I heard a story today of a woman that was raped and how she channelled her pain into art, into story.
I sat in the soft afternoon light and my entire heart contracted and heaved and sighed and cried as I listened.
I was called to write something — to do something.
To channel pain into change is activism.
I want to offer measly words from my heart to support anyone who has ever been here.
I sit here and have words that wish to be said and I have love to give, yet I know that knowledge comes from hearing a story like I did today and wisdom comes from experience.
Rape is not something I have experienced and it is not something I wish to share wisdom on.
I usually do not speak on things I do not have experience in – I do not feel qualified to do so.
So let these words come from someone who is not wise on rape, but someone who is compassionate.
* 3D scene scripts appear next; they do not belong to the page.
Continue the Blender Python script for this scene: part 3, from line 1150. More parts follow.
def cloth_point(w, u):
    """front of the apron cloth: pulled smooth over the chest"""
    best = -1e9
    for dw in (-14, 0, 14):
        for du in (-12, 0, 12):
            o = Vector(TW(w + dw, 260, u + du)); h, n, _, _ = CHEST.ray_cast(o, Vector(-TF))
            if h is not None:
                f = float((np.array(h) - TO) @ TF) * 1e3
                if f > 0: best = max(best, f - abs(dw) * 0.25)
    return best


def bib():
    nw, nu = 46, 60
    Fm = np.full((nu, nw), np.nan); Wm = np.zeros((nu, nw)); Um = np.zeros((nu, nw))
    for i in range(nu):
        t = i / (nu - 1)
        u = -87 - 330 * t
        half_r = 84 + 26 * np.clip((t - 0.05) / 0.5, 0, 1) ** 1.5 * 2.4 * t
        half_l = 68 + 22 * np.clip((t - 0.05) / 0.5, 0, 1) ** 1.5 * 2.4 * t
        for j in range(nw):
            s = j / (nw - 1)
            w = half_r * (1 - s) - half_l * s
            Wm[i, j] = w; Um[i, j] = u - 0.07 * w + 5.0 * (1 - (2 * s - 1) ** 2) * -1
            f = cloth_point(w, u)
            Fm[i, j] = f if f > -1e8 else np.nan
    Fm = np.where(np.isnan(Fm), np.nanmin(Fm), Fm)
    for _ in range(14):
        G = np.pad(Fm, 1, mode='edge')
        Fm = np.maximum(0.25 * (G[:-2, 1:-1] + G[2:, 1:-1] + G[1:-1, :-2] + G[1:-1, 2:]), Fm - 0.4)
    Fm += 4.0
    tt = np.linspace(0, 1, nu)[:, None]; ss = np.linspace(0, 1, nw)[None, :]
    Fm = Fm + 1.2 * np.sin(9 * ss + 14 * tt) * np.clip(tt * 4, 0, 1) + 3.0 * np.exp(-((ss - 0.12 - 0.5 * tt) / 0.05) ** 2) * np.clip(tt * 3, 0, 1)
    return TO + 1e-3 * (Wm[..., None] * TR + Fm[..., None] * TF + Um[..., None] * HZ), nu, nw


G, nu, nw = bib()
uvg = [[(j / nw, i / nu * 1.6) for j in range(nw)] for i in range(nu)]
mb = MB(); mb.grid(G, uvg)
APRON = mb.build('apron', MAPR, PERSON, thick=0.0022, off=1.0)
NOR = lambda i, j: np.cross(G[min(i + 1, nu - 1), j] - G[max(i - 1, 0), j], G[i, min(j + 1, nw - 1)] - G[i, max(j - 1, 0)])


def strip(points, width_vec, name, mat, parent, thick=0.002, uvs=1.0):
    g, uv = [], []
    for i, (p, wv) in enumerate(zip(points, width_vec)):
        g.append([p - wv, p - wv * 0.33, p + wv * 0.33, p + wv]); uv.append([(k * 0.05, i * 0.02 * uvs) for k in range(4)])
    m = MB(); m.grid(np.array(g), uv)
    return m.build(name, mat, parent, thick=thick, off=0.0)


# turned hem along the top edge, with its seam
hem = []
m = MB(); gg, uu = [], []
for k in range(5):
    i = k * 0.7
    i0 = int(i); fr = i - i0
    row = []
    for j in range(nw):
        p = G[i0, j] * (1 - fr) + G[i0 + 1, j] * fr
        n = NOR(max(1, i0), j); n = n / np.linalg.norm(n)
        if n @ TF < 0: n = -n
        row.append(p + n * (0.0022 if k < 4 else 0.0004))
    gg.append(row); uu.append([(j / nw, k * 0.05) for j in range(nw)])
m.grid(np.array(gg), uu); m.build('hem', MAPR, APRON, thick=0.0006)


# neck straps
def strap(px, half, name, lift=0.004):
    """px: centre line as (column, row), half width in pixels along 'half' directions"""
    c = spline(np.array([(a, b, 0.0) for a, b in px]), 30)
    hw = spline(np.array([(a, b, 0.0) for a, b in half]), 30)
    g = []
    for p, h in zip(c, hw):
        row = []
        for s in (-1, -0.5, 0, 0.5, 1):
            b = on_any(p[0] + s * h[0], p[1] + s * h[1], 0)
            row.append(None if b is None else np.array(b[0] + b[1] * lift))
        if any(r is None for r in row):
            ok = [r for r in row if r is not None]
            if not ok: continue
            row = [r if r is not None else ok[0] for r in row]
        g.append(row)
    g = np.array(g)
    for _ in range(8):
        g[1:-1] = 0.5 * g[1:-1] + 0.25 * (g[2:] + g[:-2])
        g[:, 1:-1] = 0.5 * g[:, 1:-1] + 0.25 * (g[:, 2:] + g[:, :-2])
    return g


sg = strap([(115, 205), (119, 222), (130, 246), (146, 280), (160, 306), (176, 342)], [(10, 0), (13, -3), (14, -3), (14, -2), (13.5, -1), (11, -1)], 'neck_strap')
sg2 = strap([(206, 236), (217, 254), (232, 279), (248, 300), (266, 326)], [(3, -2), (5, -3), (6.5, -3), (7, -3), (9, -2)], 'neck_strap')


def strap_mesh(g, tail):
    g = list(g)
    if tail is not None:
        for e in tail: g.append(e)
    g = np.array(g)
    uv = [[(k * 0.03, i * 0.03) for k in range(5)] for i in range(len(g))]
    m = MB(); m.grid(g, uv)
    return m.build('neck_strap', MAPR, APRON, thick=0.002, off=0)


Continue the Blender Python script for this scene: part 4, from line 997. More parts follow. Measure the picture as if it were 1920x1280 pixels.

Hear them gently and if they anger you or do not resonate, please do not pick them up—let them fly by.
There are theories that we have “soul contracts” and that we choose what experiences we have when we enter this world.
That we choose pain, and joy and love and heartache.
That we are both the victim and the villain in different lives.
I agree with this theory in many capacities, but not on rape.
My wish for anyone who has had hands that were not given permission to be on their body the strength to wash the invisible finger prints free.
My wish is for you to be angry—truly angry and rage and rage and rage into the night and the day.
Rage for the injustice, the taking of your sacred skin.
My wish is for you to let yourself sit in the dark with your pain and not try and mask it or drink it or live within it as a story—I wish for you to feel it.
To truly feel it through.
To not wear it as something that must always define and be part of your story.
But an experience amongst other experiences that will happen to you.
My wish is for you to be accountable for the experience—to not run or flee from facing and upholding justice for the wrong that was done to your soul.
My wish is for you to stand and stare into the eyes of the one who harmed you one day and say, “You may have tried to take my power, but you didn’t. My power lies here, within me.”
I wish for the person to pay who did this to you.
I wish for them to feel the weight in a way that steals joy and sunshine from their life.
And at the same time I wish for you to not obsess and revenge over the wrong that was done—I wish for you to put the experience on in all the levels of emotion, process it deeply and then take it off.
Hang it up on a hook that does not need to be revisited everyday.
Forgiveness is something we often use as power and when we refuse to forgive it hurts us.
I do not wish for you to forgive who did this to you—I wish you to feel whatever you feel for the rest of time.
I wish for you to let it go or not let it go, but I hope whatever you do you find a way for it to not hurt you as deeply.
I wish you to heal, in the daylight.
I wish for your bruises to turn from black to purple to pink to green and gone.
I wish for your soul to be washed with salt and scrubbed with dirt and soaked in all that brings you joy so that you may gingerly one day enter this world with eyes that do not fear, but trust.
I wish for you to do everything you possibly can do to hold the person accountable and then I wish for you to surrender and know you have done all you can do to protect other people in this world from the same experience.
I wish for you to someday allow yourself to receive hands on your body and pleasure again.
I wish for you to not only survive this experience but go out and thrive greater, walk taller, speak louder.
I wish for no part of you to shrink or die or contract.
I wish for you to eventually walk deeper, stronger and with purpose and conviction.
We need our suffering more than we need growth and I want you to need your suffering until it no longer serves you, and then for you to release it and walk forward into the daylight.